I don't even get the issue if Schwarber was playing in the AL he'd be just fine the issue he has and for the cubs is they can't hide him defensively and 1B is already taken but he'll get paid a decent figure for his bat if/when he hits FA. How is he some sort of cautionary tale?

Hell we are paying a 37 year old Edwin 12M and Abreu 50m/3. So if you look at it from the perspective had we drafted someone like Schwarber instead then that would have freed 12m=17 to buy some pitching or spend on a 2B and Schwarber is a massive upgrade over Edwin and Abreu as well at this point in their careers.

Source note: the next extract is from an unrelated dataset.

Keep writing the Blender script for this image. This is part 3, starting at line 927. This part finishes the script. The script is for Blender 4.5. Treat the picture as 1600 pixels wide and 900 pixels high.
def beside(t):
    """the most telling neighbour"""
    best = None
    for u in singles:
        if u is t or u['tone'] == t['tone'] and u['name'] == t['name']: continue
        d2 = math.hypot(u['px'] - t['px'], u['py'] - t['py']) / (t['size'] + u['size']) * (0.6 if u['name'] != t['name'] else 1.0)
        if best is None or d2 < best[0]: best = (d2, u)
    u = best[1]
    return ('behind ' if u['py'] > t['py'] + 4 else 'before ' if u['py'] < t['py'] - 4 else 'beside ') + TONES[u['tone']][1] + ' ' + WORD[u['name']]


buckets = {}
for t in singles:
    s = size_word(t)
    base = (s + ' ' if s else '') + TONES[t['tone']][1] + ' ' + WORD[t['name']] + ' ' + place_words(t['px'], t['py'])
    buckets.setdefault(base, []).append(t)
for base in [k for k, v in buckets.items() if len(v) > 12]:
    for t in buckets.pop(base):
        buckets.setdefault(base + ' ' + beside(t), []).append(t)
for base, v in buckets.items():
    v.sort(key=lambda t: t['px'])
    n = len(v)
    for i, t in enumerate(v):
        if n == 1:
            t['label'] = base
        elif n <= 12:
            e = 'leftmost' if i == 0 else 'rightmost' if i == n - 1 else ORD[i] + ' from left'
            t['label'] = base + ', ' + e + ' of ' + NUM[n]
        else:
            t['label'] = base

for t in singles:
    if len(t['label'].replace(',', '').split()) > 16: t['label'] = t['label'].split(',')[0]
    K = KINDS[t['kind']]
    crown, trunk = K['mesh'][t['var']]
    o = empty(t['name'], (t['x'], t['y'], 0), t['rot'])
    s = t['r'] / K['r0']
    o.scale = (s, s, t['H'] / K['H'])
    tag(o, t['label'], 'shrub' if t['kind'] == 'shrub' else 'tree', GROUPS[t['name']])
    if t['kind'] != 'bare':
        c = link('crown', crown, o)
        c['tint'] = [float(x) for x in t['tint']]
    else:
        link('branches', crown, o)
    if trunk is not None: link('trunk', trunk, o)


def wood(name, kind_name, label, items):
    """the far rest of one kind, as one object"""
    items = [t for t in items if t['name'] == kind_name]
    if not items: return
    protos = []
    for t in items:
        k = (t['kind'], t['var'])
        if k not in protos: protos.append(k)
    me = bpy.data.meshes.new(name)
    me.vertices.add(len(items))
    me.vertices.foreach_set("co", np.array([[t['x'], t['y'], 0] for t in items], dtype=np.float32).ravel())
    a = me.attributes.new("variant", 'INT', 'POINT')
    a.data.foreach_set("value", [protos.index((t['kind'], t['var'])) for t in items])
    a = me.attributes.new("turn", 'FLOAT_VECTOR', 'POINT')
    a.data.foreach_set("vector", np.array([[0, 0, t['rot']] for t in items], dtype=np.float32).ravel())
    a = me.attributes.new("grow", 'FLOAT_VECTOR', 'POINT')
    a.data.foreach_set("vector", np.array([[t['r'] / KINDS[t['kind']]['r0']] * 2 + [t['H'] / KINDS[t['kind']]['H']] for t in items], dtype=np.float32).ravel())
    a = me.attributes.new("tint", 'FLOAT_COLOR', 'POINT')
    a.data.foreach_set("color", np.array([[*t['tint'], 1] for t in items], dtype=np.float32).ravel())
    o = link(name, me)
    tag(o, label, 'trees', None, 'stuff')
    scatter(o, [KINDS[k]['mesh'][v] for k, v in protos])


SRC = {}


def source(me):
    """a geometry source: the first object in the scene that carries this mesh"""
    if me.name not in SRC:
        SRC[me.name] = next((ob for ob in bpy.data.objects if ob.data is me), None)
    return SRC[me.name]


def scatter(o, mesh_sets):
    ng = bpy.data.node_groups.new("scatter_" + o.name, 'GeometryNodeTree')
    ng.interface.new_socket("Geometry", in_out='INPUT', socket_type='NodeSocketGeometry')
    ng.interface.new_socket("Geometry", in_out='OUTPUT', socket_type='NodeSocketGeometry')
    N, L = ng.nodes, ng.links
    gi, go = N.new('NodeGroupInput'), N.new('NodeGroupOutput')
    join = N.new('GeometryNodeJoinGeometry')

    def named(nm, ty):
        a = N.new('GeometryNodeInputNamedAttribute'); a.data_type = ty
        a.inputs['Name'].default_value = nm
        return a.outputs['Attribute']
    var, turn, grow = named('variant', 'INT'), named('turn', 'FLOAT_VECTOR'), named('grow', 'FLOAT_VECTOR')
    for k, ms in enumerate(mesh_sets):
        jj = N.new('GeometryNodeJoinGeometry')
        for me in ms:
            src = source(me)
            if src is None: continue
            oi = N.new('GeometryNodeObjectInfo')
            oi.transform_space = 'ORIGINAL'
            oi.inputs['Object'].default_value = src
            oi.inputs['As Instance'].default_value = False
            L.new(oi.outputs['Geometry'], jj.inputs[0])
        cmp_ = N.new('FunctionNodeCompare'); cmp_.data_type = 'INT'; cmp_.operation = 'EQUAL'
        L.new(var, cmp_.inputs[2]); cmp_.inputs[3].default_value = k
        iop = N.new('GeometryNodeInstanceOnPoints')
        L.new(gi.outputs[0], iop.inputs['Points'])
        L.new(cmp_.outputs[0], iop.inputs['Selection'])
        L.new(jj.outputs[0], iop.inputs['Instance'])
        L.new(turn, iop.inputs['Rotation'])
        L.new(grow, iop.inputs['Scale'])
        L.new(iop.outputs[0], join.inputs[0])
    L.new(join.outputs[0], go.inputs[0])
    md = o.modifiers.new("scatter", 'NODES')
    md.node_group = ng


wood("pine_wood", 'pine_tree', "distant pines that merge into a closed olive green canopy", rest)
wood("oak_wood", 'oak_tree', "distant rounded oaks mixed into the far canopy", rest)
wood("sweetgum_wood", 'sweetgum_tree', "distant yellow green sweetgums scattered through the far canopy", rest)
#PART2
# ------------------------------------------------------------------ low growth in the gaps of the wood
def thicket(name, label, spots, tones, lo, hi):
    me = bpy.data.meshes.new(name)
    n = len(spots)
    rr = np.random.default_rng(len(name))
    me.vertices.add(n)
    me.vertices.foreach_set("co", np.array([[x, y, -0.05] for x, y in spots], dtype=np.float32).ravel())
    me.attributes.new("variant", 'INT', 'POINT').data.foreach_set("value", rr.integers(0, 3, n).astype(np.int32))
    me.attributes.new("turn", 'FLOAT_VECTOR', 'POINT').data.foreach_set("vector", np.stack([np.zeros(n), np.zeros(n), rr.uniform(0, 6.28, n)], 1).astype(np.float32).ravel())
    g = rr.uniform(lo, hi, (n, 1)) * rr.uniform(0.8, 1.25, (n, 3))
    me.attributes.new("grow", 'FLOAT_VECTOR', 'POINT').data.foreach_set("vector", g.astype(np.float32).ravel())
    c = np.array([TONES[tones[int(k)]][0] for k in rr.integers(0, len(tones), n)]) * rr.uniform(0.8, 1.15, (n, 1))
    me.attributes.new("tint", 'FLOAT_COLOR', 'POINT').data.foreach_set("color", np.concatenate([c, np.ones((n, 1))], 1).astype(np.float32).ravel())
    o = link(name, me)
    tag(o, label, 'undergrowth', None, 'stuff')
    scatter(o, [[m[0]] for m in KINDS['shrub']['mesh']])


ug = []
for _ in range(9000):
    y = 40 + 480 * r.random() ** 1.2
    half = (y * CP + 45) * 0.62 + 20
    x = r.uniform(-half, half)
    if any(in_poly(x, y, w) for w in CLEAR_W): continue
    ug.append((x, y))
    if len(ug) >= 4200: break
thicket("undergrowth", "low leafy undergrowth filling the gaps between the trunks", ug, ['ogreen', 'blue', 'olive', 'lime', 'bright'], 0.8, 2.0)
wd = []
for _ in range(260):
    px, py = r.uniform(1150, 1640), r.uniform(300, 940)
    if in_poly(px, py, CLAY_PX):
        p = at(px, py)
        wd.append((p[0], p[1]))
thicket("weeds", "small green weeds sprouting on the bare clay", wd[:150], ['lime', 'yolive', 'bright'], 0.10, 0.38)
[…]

But enough about getting sidetracked on Schwarber

How he turned out is actually kind of secondary.  The focus has been more about who was projected AT THE TIME to be those picks, though at the same time, it is worth mentioning that Schwarber even then was considered an "over-draft" because his potential tools gave him the look of a very limited player in the long run as everyone knew he wouldn't stick at catcher, and that he would struggle to find a defensive position, but that the Cubs were convinced enough that the tool set he had would be enough to carry him to a quality major league career, when compared to players who were projected in that top five slot, but had a much larger difference between floor and ceiling, giving them a much higher bust chance. When you look at the next set of picks going out to #10 in the first round, the next guy who had the most success was also a guy who was viewed as a limited ceiling guy in Aaron Nola.  if you look at the entire top 10 that year, only Michael Conforto has done anything worth mentioning so far, and he was picked at #10.  The rest of the position players picked were busts.  Really by going "safer" in the top 10, the Cubs and Phillies had two of the best drafts in the top 10.  Sure they could have had Trey Turner or Michael Kopech later, but they also could have had Brady Aiken or Tyler Kolek and had nothing to show for their pick.  Again, while they might not have hit a home run, they got themselves serviceable starters by taking players who were thought of as "safer" or "limited ceilings" when more star potential was on the board.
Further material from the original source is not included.